Supplied material =
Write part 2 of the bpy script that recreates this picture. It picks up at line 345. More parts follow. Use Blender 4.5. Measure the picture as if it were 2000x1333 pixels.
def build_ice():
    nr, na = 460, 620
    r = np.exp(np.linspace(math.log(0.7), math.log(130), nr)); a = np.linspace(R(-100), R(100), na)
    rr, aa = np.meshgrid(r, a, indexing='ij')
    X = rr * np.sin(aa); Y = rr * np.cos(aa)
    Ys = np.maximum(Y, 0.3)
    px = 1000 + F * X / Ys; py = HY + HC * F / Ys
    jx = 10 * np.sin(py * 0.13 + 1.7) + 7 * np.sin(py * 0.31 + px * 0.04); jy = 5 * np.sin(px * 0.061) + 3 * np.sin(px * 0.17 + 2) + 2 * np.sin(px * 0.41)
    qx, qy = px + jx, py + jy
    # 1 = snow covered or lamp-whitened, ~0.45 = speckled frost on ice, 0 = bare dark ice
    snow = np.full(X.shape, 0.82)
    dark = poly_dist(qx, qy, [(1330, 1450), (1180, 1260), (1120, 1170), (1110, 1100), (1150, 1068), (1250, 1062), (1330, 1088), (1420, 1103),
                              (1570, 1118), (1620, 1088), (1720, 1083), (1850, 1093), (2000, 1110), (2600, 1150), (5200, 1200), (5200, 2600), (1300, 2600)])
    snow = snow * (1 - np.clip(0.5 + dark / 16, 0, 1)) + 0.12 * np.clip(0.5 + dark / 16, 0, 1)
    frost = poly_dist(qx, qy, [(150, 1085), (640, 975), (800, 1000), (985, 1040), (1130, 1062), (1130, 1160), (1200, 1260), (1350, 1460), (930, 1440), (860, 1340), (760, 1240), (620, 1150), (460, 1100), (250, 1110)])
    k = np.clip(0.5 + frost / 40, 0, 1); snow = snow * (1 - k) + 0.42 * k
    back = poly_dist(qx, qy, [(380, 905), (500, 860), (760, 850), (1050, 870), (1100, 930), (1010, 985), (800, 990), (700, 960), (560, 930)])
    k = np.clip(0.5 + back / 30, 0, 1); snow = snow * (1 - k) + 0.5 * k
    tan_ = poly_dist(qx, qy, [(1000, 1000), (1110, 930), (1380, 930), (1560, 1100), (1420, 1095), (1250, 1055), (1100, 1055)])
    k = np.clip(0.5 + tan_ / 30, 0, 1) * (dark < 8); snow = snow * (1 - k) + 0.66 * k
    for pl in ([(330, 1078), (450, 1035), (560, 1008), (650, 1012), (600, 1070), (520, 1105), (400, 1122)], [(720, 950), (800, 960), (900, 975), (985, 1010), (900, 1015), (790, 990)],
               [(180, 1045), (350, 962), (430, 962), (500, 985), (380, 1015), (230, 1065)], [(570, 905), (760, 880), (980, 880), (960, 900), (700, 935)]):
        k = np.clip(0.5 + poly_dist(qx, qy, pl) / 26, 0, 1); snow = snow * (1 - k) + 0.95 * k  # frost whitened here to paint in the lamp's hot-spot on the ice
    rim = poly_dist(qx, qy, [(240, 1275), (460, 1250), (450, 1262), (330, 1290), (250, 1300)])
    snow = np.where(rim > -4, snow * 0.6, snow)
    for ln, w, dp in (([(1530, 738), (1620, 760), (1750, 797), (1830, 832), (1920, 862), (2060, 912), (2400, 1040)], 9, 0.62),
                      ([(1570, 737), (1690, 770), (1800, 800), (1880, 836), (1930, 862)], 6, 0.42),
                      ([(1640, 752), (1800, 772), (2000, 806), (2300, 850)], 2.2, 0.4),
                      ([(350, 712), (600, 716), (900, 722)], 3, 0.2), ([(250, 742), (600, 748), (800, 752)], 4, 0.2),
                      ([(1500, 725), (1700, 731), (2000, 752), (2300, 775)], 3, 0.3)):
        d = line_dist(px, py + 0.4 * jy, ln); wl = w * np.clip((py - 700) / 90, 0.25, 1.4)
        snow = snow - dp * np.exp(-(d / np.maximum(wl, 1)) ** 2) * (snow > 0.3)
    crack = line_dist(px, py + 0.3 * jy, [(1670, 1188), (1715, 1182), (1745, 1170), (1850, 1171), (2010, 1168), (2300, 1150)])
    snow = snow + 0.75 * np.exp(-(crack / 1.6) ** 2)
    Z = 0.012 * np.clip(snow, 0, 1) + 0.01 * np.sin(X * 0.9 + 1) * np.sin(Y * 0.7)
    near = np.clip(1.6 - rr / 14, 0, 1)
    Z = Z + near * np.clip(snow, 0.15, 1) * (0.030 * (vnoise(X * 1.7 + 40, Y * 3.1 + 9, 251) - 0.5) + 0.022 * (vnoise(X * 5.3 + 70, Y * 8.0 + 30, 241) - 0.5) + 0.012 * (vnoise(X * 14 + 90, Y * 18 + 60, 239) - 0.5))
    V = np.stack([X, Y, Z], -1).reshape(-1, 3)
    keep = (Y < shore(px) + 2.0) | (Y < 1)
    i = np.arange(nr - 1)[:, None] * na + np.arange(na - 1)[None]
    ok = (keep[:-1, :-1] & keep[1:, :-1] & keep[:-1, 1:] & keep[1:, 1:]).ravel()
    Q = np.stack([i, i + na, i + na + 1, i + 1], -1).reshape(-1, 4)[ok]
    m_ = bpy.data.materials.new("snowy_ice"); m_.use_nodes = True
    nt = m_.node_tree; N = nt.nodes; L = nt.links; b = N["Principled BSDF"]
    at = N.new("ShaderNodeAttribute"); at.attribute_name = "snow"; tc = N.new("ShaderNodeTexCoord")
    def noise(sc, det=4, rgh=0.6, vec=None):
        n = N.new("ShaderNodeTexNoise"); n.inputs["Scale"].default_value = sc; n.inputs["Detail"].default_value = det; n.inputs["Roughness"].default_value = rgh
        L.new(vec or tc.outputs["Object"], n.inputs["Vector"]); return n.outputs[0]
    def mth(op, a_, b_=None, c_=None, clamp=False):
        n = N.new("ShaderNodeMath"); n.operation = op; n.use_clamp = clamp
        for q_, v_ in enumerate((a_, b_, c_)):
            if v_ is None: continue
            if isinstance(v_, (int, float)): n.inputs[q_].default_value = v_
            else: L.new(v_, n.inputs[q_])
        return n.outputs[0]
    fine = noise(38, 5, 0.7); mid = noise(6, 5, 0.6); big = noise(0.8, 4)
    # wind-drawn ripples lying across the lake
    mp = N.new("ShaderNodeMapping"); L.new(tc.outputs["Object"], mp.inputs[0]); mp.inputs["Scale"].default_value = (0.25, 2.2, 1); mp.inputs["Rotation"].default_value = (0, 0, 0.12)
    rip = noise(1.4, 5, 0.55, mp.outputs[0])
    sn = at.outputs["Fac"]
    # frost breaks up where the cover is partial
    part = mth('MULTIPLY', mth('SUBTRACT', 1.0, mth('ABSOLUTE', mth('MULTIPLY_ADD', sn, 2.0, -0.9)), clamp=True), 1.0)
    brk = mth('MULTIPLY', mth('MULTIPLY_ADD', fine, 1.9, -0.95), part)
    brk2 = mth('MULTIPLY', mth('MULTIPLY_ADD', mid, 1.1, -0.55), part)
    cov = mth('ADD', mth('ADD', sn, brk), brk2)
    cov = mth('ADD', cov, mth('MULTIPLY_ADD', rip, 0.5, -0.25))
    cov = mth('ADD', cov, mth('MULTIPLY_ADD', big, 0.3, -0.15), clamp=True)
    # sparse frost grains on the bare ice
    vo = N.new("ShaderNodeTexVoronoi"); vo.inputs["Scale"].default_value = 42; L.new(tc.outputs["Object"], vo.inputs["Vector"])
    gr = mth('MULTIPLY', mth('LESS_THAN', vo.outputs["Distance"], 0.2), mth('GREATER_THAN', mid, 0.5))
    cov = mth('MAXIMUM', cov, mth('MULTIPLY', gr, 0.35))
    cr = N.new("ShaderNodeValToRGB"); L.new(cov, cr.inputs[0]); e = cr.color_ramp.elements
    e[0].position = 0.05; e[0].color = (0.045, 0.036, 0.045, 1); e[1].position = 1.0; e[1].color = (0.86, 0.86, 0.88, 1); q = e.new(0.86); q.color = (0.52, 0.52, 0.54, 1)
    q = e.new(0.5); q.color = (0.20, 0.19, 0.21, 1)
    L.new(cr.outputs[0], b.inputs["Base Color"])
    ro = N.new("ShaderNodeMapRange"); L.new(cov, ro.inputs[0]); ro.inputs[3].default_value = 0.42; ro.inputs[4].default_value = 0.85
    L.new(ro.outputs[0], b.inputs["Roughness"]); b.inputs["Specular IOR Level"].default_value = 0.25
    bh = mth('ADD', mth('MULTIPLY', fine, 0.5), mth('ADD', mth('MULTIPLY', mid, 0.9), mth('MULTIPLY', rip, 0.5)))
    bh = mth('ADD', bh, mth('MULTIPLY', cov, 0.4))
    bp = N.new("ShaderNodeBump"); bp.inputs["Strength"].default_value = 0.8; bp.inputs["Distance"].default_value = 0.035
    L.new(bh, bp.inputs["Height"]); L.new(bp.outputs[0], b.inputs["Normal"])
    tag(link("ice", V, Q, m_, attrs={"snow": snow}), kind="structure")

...

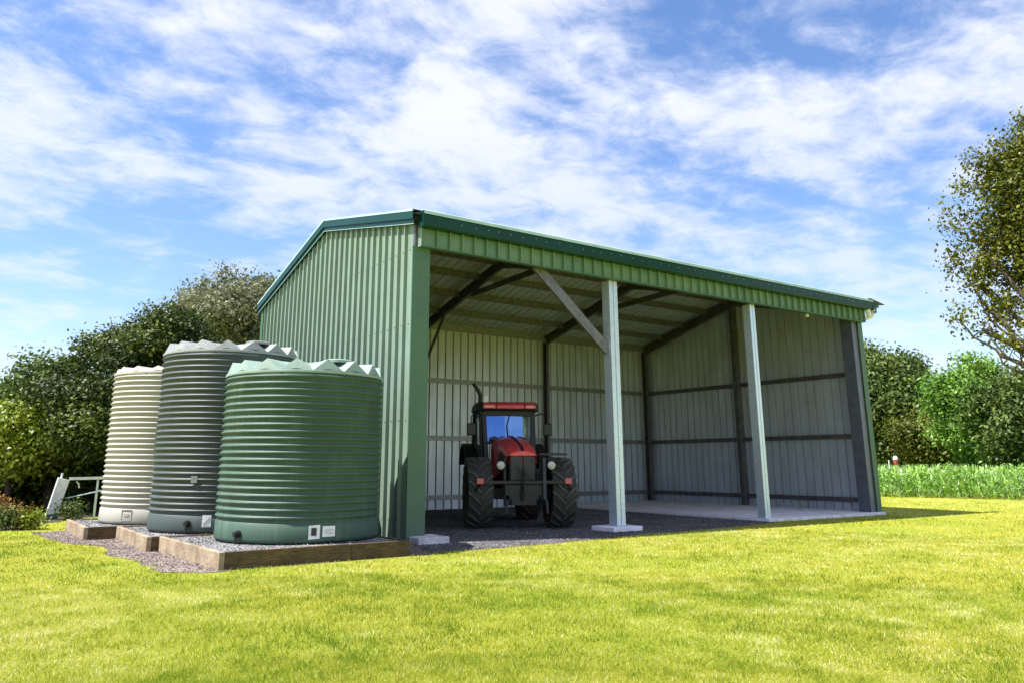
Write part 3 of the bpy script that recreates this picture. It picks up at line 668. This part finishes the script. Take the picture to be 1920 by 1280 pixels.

Prompt =
Copy every line of the data that holds the string "clip".

Solution to this problem =
    snow = snow * (1 - np.clip(0.5 + dark / 16, 0, 1)) + 0.12 * np.clip(0.5 + dark / 16, 0, 1)
    k = np.clip(0.5 + frost / 40, 0, 1); snow = snow * (1 - k) + 0.42 * k
    k = np.clip(0.5 + back / 30, 0, 1); snow = snow * (1 - k) + 0.5 * k
    k = np.clip(0.5 + tan_ / 30, 0, 1) * (dark < 8); snow = snow * (1 - k) + 0.66 * k
        k = np.clip(0.5 + poly_dist(qx, qy, pl) / 26, 0, 1); snow = snow * (1 - k) + 0.95 * k  # frost whitened here to paint in the lamp's hot-spot on the ice
        d = line_dist(px, py + 0.4 * jy, ln); wl = w * np.clip((py - 700) / 90, 0.25, 1.4)
    Z = 0.012 * np.clip(snow, 0, 1) + 0.01 * np.sin(X * 0.9 + 1) * np.sin(Y * 0.7)
    near = np.clip(1.6 - rr / 14, 0, 1)
    Z = Z + near * np.clip(snow, 0.15, 1) * (0.030 * (vnoise(X * 1.7 + 40, Y * 3.1 + 9, 251) - 0.5) + 0.022 * (vnoise(X * 5.3 + 70, Y * 8.0 + 30, 241) - 0.5) + 0.012 * (vnoise(X * 14 + 90, Y * 18 + 60, 239) - 0.5))